Environmental writing is the scariest writing out there.
04 October 2017
All through the month of September I read one True Crime book after another. Finally Mr. CR said, you have got to stop reading this stuff. (I think the subtext was: "you're freaking me out," but who knows? I've never been very good with subtext which is, let's face it, one of the reasons I prefer reading nonfiction.)
So then I took a little break and read the 2016 edition of The Best American Science and Nature Writing, edited by Amy Stewart (a writer who I love, and whose book Flower Confidential I once raved about at Bookslut).
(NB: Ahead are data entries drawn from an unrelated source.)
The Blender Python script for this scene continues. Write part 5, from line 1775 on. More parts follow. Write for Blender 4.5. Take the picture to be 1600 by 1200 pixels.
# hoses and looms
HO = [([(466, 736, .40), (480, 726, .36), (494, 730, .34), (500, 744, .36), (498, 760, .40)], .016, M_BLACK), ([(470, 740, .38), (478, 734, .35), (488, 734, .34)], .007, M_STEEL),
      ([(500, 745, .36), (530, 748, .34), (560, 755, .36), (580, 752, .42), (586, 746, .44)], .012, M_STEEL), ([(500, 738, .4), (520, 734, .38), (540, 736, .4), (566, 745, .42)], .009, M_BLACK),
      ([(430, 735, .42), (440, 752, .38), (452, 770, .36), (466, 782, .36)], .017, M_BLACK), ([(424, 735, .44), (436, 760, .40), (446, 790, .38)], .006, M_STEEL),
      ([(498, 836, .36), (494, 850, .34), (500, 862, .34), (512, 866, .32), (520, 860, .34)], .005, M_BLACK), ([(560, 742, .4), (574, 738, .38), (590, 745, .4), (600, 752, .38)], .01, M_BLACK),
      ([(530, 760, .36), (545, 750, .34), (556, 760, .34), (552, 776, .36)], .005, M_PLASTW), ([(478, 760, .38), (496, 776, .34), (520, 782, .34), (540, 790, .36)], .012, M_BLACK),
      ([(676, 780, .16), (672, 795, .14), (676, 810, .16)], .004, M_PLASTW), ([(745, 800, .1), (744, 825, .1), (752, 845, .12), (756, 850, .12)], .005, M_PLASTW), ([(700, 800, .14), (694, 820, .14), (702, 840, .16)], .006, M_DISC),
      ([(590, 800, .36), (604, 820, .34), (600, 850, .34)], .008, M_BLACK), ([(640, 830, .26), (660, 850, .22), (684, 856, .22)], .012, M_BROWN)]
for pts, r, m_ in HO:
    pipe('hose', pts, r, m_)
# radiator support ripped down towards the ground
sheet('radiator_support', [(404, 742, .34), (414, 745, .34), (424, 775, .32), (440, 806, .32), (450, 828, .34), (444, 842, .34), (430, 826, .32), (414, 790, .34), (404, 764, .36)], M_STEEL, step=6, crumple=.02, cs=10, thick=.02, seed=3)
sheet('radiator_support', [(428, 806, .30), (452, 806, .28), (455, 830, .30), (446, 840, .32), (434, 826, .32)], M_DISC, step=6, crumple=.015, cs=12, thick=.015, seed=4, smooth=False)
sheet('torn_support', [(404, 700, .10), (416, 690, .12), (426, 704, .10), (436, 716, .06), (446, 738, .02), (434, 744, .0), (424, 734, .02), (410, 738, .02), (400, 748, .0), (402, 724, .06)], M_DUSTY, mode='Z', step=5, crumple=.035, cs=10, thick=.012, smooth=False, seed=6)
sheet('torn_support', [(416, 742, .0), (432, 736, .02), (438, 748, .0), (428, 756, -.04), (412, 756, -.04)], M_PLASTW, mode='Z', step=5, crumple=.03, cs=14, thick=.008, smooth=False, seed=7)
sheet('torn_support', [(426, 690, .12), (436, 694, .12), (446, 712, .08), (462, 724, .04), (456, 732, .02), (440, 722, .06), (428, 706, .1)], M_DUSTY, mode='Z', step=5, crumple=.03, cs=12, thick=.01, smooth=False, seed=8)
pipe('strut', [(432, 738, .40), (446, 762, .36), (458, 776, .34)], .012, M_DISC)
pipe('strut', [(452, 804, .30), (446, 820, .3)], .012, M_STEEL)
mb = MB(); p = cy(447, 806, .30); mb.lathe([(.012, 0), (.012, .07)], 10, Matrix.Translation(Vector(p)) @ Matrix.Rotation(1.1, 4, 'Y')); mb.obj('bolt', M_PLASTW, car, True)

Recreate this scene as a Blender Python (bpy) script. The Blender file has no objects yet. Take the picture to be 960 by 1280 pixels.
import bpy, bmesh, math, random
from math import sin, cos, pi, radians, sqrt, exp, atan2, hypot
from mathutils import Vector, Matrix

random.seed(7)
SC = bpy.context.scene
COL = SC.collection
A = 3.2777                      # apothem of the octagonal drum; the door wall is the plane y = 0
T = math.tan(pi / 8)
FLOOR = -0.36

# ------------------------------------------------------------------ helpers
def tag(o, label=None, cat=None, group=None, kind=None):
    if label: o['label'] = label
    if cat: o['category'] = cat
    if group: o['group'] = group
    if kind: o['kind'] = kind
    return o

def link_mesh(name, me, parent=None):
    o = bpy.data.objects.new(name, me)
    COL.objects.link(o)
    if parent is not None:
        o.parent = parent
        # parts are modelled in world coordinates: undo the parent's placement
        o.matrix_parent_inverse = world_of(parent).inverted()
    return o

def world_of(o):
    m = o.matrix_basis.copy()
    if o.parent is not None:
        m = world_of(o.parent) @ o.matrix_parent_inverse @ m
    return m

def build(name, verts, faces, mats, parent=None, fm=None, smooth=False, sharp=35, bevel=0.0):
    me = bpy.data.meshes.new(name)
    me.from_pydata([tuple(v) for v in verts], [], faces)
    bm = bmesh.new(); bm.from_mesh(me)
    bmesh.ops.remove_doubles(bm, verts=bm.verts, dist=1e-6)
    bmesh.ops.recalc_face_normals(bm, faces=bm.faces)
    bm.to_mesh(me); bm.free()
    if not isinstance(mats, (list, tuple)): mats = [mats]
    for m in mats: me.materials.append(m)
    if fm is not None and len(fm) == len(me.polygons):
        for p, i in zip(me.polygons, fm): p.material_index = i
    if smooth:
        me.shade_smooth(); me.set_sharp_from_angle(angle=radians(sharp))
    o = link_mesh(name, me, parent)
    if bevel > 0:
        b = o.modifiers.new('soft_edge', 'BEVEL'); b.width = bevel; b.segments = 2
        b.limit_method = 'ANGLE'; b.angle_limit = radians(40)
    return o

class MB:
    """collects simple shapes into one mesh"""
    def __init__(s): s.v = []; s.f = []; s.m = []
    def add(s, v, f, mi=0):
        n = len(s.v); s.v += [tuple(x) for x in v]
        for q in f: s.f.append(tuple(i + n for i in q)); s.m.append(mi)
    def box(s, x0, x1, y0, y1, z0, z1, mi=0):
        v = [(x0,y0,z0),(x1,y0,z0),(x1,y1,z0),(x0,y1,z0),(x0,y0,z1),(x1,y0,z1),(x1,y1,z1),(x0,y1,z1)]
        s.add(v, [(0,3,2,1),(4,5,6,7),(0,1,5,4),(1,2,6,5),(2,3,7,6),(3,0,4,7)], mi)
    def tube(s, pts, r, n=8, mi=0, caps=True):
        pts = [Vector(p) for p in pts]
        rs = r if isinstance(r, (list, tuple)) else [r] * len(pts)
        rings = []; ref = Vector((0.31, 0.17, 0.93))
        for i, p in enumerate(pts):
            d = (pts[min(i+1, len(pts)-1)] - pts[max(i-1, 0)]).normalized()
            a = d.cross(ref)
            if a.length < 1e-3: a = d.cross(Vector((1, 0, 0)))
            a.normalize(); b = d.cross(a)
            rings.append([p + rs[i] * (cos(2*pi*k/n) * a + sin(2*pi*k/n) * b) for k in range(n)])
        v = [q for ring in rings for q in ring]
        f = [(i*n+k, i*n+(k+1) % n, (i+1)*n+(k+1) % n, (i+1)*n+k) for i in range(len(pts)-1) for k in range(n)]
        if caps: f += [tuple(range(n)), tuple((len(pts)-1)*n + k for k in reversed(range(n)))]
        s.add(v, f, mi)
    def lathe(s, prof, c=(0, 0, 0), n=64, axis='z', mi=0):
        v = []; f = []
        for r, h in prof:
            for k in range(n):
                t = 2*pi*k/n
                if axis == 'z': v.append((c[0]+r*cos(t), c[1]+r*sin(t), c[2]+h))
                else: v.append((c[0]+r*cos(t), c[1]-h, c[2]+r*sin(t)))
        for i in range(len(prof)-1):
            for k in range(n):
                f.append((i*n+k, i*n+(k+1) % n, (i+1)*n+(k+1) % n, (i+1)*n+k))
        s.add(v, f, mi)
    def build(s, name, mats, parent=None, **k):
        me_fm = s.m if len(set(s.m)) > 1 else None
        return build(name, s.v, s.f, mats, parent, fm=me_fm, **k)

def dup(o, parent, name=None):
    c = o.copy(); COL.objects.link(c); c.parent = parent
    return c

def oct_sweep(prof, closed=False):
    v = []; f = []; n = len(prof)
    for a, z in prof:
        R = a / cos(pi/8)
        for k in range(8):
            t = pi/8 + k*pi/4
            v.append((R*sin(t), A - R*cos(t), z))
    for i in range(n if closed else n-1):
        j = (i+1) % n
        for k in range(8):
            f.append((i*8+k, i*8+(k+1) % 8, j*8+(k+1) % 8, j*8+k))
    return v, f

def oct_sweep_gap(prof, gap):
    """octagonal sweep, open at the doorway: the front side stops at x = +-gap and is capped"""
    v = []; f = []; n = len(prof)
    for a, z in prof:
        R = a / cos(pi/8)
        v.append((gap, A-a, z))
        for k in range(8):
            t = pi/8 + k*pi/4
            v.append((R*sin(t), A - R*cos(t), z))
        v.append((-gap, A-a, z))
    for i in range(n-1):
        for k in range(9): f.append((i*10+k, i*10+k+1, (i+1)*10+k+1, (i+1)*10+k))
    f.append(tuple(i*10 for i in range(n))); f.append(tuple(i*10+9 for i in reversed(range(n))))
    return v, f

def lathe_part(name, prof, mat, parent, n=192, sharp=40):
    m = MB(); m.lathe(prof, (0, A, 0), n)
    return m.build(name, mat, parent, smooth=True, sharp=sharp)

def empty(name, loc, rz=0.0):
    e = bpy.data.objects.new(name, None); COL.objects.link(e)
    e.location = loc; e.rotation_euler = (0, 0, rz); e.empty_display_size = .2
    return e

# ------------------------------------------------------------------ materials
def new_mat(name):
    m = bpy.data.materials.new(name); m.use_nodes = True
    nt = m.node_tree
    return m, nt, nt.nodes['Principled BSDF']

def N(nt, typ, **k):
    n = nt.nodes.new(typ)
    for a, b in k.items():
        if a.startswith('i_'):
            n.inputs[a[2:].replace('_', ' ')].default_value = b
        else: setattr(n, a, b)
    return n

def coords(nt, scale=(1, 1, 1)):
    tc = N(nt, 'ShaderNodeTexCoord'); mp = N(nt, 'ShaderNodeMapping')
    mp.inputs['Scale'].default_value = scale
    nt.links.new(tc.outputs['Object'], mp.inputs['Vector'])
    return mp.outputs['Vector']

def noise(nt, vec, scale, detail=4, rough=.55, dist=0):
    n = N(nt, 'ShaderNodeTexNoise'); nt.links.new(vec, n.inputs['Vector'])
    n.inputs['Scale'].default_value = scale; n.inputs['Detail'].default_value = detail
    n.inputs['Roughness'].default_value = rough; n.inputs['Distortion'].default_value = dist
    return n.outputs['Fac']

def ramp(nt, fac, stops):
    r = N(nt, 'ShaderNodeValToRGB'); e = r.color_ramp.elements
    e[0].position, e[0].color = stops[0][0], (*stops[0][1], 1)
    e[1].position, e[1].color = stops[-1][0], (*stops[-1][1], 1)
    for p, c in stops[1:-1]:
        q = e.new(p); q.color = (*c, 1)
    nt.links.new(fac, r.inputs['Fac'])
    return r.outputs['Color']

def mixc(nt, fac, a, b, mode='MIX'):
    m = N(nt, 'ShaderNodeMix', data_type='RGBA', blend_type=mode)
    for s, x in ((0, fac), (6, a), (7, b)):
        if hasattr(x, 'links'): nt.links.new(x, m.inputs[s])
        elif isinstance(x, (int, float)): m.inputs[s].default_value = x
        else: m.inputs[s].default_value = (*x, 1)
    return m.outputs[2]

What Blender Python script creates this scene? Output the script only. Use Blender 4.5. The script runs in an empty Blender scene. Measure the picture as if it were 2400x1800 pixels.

And it was a really great collection. (As promised.) But I kept finding little tidbits like this, about the retreat of Arctic ice and other climatic changes:
"We talked about future scenarios of what we began to call, simply, bad weather. Parts of the world will get much hotter, with no rain or snow at all. In western North America, trees will keep dying from insect and fungal invasions, uncovering more land that in turn will soak up more heat...the Arctic is shouldering the wounds of the world, wounds that aren't healing." (pp. 41-42.)
And this, about the possibility of a massive earthquake in the Pacific Northwest:
"The shaking from the Cascadia quake will set off landslides throughout the region--up to 30,000 of them in Seattle alone, the city's emergency-management office estimates. It will also induce a process called liquefaction, whereby seemingly solid ground starts behaving like a liquid, to the detriment of anything on top of it...Then the wave will arrive, and the real destruction will begin.
Among natural disasters, tsunamis may be the closest to being completely unsurvivable. The only likely way to outlive one is not to be there when it happens: to steer clear of the vulnerable area in the first place, or get yourself to high ground as fast as possible. For the 71,000 people who live in Cascadia's inundation zone, that will mean evacuating in the narrow window after one disaster ends and before another begins..." (p. 254.)
Holy crap. Everyone's keeping that pretty quiet. I had never heard of the Cascadia subduction zone.
Now, all is not doom and gloom here. There is a wide variety of topics and styles, from straightforward reporting to memoir and even some humor. By all means you should read this collection--I count it among my best reads of the year.*
*Mr. CR read it and enjoyed it too, and that's saying something.